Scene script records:

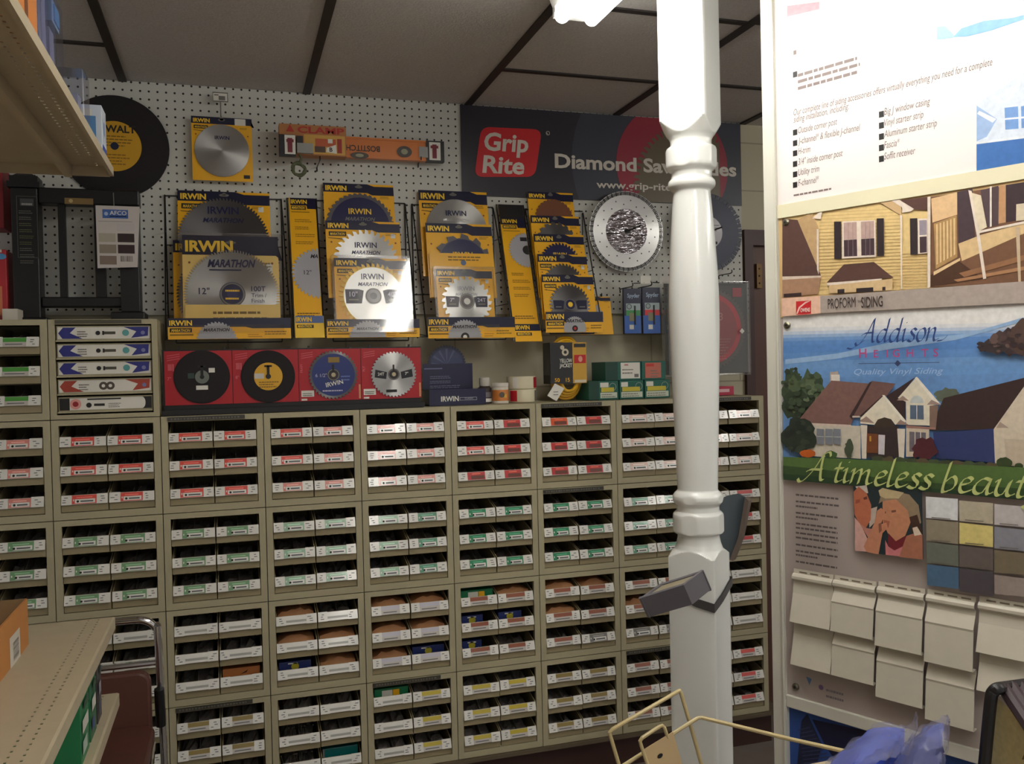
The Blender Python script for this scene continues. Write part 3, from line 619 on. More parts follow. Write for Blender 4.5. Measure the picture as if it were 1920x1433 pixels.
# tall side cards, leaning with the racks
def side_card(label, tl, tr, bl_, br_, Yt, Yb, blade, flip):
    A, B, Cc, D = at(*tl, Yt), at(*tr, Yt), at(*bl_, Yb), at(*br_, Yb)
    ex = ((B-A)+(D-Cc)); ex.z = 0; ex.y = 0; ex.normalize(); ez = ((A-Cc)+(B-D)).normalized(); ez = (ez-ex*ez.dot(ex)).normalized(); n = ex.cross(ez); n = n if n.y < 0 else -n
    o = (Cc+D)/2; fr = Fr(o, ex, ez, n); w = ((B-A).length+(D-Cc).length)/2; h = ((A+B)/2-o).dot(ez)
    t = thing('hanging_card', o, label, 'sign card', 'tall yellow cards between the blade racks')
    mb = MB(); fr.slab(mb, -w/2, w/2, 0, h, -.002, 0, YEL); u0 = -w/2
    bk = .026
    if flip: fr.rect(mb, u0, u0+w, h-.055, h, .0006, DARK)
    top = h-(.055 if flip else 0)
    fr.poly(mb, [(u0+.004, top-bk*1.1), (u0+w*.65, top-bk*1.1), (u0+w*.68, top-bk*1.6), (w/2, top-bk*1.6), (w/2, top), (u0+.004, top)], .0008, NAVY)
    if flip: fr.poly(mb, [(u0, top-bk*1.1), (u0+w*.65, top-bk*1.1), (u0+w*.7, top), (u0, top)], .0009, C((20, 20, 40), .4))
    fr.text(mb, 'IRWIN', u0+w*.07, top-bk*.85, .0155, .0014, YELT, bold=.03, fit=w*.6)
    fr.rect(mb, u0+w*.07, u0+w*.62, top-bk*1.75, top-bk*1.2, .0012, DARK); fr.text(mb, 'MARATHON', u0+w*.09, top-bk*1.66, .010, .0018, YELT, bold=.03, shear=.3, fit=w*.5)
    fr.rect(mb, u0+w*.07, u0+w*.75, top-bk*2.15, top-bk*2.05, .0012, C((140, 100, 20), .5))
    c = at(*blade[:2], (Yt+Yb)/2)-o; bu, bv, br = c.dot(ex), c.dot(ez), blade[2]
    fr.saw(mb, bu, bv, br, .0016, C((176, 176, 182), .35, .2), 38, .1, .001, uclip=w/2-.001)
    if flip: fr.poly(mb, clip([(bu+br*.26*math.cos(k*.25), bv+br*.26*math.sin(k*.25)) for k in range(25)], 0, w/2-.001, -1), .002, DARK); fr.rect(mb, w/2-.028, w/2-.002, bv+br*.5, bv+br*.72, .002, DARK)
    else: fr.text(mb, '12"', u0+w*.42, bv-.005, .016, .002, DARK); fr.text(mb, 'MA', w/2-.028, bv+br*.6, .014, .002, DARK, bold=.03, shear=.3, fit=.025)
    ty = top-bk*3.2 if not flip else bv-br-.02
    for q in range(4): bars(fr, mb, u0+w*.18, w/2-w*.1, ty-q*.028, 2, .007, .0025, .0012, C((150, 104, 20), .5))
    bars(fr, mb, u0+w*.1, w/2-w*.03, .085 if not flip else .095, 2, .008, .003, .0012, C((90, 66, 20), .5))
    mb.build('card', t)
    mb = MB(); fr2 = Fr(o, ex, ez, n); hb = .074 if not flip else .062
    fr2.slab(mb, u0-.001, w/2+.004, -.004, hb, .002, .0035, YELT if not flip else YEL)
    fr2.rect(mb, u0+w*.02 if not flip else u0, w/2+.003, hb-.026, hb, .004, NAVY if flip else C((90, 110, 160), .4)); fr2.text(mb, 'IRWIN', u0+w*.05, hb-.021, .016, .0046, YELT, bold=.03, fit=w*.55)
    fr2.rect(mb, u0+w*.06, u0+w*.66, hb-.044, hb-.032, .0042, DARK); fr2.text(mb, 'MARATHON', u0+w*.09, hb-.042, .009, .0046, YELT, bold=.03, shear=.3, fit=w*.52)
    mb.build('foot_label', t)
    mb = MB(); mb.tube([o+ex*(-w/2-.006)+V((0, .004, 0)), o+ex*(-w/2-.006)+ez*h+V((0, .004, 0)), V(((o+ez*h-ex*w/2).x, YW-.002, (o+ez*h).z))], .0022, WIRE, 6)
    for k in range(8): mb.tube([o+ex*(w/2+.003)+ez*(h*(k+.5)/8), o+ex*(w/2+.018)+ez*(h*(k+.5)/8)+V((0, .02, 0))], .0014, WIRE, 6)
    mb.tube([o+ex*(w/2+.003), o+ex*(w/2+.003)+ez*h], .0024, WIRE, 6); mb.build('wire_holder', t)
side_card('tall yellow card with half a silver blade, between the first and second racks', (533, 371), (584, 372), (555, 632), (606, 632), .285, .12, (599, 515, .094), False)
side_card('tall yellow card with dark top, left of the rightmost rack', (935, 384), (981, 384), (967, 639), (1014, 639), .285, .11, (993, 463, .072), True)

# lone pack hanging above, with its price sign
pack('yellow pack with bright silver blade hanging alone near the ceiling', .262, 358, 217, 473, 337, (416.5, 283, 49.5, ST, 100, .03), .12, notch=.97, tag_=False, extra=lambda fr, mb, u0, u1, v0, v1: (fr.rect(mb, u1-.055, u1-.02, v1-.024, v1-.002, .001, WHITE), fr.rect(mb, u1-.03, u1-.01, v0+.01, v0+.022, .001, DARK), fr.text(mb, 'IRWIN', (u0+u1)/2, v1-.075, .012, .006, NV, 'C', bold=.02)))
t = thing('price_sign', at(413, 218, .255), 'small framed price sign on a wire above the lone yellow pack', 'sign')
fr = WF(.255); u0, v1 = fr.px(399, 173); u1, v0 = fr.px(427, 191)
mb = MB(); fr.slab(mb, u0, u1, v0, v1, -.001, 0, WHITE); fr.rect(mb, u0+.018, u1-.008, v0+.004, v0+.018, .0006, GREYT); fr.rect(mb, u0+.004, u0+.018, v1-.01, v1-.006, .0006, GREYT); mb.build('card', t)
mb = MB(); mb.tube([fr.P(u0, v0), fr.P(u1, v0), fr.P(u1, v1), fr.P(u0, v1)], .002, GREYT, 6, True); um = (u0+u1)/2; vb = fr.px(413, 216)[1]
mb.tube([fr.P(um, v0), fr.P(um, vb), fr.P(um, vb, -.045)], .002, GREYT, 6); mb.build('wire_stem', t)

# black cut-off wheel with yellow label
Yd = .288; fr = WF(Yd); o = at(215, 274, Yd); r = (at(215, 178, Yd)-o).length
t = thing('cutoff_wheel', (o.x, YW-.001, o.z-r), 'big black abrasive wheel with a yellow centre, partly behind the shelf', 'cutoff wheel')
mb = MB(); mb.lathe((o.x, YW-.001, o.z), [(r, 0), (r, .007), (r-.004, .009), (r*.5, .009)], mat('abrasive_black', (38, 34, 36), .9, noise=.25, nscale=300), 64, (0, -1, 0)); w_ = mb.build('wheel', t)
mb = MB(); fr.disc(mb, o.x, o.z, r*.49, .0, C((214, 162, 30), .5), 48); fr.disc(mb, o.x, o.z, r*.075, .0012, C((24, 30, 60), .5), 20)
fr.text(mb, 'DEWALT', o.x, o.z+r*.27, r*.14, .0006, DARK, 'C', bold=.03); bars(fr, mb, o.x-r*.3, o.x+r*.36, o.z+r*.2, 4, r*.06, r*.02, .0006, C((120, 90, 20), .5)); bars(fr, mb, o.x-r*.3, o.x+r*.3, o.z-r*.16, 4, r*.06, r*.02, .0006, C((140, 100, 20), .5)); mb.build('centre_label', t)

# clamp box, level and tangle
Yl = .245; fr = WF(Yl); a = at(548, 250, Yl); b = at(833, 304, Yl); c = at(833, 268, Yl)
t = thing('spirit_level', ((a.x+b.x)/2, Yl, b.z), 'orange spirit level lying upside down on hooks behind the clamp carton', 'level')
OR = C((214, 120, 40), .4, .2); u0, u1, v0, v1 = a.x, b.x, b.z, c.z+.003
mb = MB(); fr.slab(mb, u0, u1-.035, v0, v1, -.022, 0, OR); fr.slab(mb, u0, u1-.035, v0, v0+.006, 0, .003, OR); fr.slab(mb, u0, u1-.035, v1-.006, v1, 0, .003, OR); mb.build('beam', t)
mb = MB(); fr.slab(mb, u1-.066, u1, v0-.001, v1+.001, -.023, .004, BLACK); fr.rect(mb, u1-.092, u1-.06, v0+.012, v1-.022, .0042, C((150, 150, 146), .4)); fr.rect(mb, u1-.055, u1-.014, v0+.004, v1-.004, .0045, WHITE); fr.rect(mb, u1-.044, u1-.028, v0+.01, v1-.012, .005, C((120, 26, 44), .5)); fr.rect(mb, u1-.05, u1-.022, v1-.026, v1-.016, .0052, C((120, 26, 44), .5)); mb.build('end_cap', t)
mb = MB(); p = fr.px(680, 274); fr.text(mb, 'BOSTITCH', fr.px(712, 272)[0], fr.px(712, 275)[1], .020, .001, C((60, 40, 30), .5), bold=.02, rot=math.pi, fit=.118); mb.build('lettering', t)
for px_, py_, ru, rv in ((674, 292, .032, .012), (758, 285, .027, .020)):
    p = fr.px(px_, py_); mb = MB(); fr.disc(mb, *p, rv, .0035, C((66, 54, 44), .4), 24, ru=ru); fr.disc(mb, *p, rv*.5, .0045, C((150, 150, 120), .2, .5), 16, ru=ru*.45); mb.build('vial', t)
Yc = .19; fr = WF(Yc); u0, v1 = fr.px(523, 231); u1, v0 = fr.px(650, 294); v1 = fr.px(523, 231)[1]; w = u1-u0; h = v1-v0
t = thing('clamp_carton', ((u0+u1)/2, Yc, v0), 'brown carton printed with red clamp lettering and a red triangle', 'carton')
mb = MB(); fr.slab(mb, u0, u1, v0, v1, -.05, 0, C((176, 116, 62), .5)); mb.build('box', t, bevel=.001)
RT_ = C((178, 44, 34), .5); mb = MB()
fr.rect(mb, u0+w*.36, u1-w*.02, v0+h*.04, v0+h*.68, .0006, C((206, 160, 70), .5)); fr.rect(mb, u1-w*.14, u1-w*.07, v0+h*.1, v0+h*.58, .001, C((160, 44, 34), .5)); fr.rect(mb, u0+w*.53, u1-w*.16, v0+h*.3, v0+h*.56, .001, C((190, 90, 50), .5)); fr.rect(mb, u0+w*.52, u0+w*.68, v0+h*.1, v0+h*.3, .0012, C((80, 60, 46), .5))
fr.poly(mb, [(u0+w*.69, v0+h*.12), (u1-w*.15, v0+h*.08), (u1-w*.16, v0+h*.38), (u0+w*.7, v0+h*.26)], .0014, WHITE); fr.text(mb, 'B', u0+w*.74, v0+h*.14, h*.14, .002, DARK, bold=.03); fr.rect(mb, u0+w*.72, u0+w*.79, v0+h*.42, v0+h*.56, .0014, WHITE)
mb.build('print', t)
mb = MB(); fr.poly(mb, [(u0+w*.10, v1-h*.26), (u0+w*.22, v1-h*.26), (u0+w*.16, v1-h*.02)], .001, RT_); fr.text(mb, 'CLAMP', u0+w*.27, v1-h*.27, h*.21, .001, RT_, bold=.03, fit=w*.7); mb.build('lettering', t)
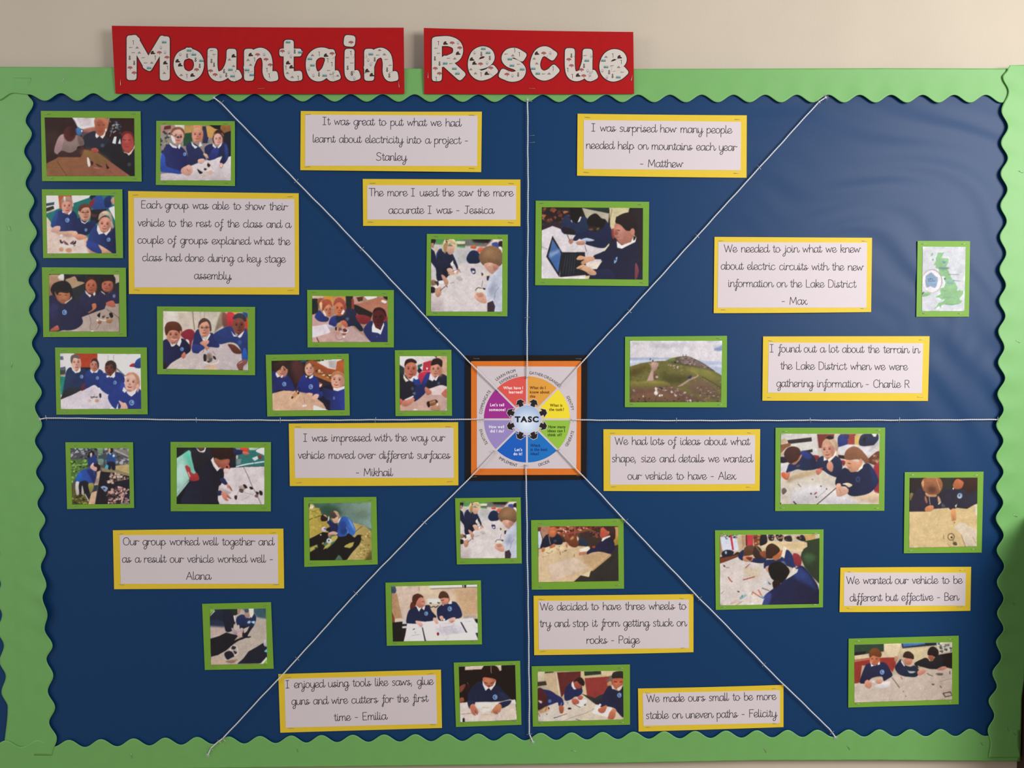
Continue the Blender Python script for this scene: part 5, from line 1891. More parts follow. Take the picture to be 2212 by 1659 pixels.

# What you will do:
Copy every single line of the material above that holds "follow".

# Solution:
The Blender Python script for this scene continues. Write part 3, from line 619 on. More parts follow. Write for Blender 4.5. Measure the picture as if it were 1920x1433 pixels.
Continue the Blender Python script for this scene: part 5, from line 1891. More parts follow. Take the picture to be 2212 by 1659 pixels.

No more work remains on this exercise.